Task description - Repeat the line that contains "Write the bpy", the line that contains "SC.camera = cam", and all lines between them, exactly and with no other lines.

Dataset records -
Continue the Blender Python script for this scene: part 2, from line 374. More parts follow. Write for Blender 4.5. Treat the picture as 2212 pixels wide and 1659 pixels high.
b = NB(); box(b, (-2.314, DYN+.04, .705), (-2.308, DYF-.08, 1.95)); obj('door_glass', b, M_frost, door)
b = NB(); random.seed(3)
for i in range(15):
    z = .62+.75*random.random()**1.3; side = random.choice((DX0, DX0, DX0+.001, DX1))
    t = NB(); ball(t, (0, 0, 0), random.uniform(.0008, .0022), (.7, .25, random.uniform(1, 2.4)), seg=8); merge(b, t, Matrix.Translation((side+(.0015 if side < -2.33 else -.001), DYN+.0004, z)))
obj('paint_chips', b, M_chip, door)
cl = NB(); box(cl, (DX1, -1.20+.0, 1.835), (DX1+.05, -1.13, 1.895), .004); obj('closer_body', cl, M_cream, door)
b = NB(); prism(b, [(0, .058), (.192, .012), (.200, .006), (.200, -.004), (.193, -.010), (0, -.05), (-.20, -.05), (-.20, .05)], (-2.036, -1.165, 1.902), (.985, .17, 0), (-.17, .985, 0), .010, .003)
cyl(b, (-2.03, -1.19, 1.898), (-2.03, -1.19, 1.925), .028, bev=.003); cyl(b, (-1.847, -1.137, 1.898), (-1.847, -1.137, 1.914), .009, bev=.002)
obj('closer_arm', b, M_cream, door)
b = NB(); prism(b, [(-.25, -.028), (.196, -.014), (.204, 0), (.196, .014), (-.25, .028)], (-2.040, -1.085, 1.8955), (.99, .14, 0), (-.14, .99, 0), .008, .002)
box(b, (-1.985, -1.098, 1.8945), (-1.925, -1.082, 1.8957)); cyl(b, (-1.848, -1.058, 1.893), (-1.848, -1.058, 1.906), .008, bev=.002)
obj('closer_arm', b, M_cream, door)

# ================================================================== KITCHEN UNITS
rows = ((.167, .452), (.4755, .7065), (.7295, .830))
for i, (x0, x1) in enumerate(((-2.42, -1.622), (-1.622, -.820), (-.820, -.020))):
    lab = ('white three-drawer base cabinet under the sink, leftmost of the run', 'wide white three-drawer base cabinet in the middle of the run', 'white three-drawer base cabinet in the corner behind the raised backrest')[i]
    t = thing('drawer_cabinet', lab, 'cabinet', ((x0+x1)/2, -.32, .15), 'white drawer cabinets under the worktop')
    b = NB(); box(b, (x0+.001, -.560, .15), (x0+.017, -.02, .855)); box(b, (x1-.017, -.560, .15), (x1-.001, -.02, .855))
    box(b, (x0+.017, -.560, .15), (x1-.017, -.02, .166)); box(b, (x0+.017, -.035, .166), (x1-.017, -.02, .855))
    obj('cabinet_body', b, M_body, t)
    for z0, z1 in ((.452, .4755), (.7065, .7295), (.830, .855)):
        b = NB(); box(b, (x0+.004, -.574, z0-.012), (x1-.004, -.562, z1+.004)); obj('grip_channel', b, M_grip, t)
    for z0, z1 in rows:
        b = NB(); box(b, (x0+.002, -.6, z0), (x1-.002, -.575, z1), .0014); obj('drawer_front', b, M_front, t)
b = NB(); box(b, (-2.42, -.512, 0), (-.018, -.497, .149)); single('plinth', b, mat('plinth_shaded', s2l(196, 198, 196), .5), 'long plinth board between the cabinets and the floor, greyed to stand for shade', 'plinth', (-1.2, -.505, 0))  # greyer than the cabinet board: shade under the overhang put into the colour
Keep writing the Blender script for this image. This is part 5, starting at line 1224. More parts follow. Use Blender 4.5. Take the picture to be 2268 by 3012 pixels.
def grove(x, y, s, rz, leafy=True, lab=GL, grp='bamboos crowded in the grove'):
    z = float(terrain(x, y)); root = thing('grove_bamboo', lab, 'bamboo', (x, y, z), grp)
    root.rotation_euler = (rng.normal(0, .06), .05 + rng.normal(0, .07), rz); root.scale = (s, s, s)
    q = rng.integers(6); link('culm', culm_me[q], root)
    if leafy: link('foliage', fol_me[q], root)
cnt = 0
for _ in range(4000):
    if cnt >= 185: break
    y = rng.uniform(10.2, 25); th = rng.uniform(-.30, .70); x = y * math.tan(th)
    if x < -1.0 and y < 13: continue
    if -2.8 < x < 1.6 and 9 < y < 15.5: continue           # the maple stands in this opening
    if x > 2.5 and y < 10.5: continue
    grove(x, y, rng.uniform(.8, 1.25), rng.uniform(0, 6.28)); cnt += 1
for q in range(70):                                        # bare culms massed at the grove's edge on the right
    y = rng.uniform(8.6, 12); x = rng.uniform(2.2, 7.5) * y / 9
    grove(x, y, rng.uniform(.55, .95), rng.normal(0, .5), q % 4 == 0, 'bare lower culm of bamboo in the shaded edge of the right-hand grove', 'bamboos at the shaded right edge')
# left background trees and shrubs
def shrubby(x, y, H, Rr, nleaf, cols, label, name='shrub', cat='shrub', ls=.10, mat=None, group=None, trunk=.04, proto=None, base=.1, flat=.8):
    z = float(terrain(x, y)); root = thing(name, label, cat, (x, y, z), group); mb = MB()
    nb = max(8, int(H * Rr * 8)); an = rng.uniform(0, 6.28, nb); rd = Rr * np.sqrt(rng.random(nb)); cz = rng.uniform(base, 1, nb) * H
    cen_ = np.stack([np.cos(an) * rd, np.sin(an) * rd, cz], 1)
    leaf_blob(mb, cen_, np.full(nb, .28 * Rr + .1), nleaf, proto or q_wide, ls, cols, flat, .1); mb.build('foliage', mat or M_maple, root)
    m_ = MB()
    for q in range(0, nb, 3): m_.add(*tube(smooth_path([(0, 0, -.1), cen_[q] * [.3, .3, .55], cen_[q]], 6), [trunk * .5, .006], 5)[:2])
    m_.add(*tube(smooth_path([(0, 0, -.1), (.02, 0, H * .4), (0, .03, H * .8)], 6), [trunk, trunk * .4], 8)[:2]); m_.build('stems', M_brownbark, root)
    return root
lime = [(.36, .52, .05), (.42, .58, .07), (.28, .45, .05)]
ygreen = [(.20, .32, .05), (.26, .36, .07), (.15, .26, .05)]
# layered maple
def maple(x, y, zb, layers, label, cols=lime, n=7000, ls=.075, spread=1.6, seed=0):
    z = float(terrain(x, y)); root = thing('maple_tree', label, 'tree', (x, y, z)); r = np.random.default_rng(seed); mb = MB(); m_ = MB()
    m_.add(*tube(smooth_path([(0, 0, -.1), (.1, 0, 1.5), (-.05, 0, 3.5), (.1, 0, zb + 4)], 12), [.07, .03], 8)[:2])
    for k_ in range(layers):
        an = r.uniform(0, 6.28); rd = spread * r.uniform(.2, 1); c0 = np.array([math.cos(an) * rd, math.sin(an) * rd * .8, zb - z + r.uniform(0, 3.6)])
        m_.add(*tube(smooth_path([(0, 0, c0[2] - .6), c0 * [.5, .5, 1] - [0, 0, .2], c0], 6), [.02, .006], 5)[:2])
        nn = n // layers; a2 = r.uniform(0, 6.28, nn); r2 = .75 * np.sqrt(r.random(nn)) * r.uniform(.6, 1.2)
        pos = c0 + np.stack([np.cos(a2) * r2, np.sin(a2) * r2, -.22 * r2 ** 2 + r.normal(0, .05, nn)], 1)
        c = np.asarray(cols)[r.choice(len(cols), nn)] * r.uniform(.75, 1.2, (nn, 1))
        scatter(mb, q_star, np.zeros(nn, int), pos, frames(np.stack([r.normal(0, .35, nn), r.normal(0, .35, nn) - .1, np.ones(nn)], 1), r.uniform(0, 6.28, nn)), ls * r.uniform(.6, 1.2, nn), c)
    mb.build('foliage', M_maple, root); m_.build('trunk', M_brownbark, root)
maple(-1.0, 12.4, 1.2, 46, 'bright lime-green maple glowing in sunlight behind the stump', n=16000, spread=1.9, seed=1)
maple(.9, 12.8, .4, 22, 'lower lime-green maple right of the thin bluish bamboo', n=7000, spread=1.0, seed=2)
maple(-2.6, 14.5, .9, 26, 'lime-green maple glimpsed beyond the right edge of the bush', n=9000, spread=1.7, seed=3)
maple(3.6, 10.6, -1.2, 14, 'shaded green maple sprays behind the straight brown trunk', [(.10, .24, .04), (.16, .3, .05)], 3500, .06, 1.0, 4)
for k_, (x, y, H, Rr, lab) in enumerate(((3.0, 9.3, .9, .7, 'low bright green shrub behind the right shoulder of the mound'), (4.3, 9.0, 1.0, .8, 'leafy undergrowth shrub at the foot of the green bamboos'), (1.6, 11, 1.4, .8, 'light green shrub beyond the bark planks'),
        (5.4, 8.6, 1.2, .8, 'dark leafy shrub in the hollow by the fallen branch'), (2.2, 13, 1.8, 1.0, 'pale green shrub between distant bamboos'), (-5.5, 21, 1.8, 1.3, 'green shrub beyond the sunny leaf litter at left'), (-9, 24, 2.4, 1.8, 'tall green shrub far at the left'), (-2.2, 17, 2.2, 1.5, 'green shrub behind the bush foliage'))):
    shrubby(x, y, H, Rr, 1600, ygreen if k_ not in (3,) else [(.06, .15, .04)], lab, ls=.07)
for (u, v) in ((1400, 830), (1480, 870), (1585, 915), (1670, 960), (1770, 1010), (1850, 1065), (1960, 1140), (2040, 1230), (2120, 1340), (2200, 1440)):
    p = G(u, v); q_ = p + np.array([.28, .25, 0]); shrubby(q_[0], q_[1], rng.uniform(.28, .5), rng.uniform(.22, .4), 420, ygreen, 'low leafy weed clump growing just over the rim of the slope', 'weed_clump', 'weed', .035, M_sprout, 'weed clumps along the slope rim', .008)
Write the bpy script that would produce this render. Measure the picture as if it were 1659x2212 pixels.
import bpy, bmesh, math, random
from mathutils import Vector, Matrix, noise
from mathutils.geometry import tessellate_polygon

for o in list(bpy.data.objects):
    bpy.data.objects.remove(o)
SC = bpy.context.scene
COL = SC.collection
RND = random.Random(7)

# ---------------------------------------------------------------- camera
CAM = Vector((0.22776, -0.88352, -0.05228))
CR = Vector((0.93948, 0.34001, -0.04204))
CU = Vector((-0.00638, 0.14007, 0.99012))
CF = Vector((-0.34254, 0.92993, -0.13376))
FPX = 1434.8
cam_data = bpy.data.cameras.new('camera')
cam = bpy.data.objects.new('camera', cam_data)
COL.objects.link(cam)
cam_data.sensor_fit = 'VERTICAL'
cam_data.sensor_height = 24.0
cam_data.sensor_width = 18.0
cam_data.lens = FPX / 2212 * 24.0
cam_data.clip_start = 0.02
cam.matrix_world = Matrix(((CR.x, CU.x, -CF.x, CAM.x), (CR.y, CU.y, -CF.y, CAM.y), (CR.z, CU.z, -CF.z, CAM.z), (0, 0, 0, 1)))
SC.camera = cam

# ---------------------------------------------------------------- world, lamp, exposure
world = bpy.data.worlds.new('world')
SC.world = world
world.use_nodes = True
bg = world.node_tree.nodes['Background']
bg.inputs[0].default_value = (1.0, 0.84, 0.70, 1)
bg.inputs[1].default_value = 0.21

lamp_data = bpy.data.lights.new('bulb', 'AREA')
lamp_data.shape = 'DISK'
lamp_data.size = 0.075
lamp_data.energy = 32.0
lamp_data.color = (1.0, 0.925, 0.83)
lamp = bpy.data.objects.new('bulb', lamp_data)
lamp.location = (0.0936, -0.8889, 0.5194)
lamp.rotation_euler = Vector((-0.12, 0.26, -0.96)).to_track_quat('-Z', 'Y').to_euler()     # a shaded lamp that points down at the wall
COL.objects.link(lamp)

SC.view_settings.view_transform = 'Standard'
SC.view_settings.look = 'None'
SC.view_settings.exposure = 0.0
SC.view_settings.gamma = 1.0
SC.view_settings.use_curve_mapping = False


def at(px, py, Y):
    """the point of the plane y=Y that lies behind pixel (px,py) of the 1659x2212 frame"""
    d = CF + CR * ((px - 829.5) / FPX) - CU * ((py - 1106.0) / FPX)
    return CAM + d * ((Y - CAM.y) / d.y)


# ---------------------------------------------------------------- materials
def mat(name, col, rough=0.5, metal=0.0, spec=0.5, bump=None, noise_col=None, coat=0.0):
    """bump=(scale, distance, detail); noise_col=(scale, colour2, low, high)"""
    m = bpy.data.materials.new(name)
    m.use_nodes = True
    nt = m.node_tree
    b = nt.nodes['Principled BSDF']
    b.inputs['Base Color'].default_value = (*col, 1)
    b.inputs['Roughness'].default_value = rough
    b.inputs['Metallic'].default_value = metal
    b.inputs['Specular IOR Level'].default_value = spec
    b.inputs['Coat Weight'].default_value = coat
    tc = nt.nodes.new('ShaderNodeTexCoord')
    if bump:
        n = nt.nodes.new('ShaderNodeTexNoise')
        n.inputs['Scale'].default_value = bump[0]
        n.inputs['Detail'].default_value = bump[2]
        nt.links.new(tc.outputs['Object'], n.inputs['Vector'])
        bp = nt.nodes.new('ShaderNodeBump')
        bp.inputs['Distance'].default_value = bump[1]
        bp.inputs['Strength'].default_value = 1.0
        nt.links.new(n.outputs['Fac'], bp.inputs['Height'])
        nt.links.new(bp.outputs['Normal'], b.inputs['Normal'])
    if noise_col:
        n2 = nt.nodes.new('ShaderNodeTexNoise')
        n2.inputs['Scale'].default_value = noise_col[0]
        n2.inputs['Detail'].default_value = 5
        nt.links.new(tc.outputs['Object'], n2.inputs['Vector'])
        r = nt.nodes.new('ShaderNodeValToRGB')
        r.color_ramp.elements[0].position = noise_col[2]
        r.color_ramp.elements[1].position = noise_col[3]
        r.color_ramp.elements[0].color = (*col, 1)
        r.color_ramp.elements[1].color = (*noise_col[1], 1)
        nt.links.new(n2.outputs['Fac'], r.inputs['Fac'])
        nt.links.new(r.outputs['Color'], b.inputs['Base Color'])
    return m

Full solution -
Write the bpy script that would produce this render. Measure the picture as if it were 1659x2212 pixels.
import bpy, bmesh, math, random
from mathutils import Vector, Matrix, noise
from mathutils.geometry import tessellate_polygon

for o in list(bpy.data.objects):
    bpy.data.objects.remove(o)
SC = bpy.context.scene
COL = SC.collection
RND = random.Random(7)

# ---------------------------------------------------------------- camera
CAM = Vector((0.22776, -0.88352, -0.05228))
CR = Vector((0.93948, 0.34001, -0.04204))
CU = Vector((-0.00638, 0.14007, 0.99012))
CF = Vector((-0.34254, 0.92993, -0.13376))
FPX = 1434.8
cam_data = bpy.data.cameras.new('camera')
cam = bpy.data.objects.new('camera', cam_data)
COL.objects.link(cam)
cam_data.sensor_fit = 'VERTICAL'
cam_data.sensor_height = 24.0
cam_data.sensor_width = 18.0
cam_data.lens = FPX / 2212 * 24.0
cam_data.clip_start = 0.02
cam.matrix_world = Matrix(((CR.x, CU.x, -CF.x, CAM.x), (CR.y, CU.y, -CF.y, CAM.y), (CR.z, CU.z, -CF.z, CAM.z), (0, 0, 0, 1)))
SC.camera = cam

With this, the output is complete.